Conservative spokesman Fred Delorey says “no party money involved in any way” in Duffy repayment. Duffy and Wright decline comment.
•May 16—Mike Duffy quits the Conservative caucus to sit as an independent senator “pending resolution” of the expense questions. PMO says Nigel Wright has the “full confidence” of the prime minister.
•May 17—PMO spokesman says Wright is “staying on.”
•May 19—Nigel Wright resigns “in light of the controversy surrounding my handling of matters involving Senator Duffy,” adding he did not tell Harper of the repayment “either before or after the fact.”
Harper says in a statement he accepted Wright’s resignation “with great regret.” Ray Novak, Harper’s principal secretary, takes over as chief of staff.
•May 21—Prime Minister Stephen Harper allowed journalists into a Conservative caucus meeting while he spoke to his MPs and senators. He told them he was “very upset” about the recent conduct of “some parliamentarians” and his own office, but he did not name names and did not specifically address the Senate spending scandal.
He did not take questions from reporters and they were asked to leave when he was done speaking. Following the meeting, the prime minister left for a week-long trip to Latin America.
•May 27—In spite of being in Canada, and in Ottawa, the prime minister refuses to attend what would be his first Question Period since Canadians found out about Nigel Wright’s secret payment to Mike Duffy.
The heritage minister is forced to answer questions on his behalf.
So my two cents? First, I believe the RCMP should be called in immediately to investigate the alleged $90,000 “hush money” payment from Prime Minister Harper’s Chief of Staff Nigel Wright to Sen. Mike Duffy.

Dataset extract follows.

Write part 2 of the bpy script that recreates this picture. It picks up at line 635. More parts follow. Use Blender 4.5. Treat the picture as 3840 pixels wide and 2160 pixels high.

Such a payment, if it occurred, would violate at least two laws–the Parliament of Canada Act and the Criminal Code. The police need to be involved in this matter right now and to ensure that there are no further cover-ups.
Secondly, this sort of thing has gone on for too long. New Democrats have called for the abolition of the Senate for more than 50 years because of this sort of behaviour by nearly every past Conservative and Liberal government.
We believe the time finally has come to abolish the unaccountable and unelected Senate as soon as possible, and we hope you agree.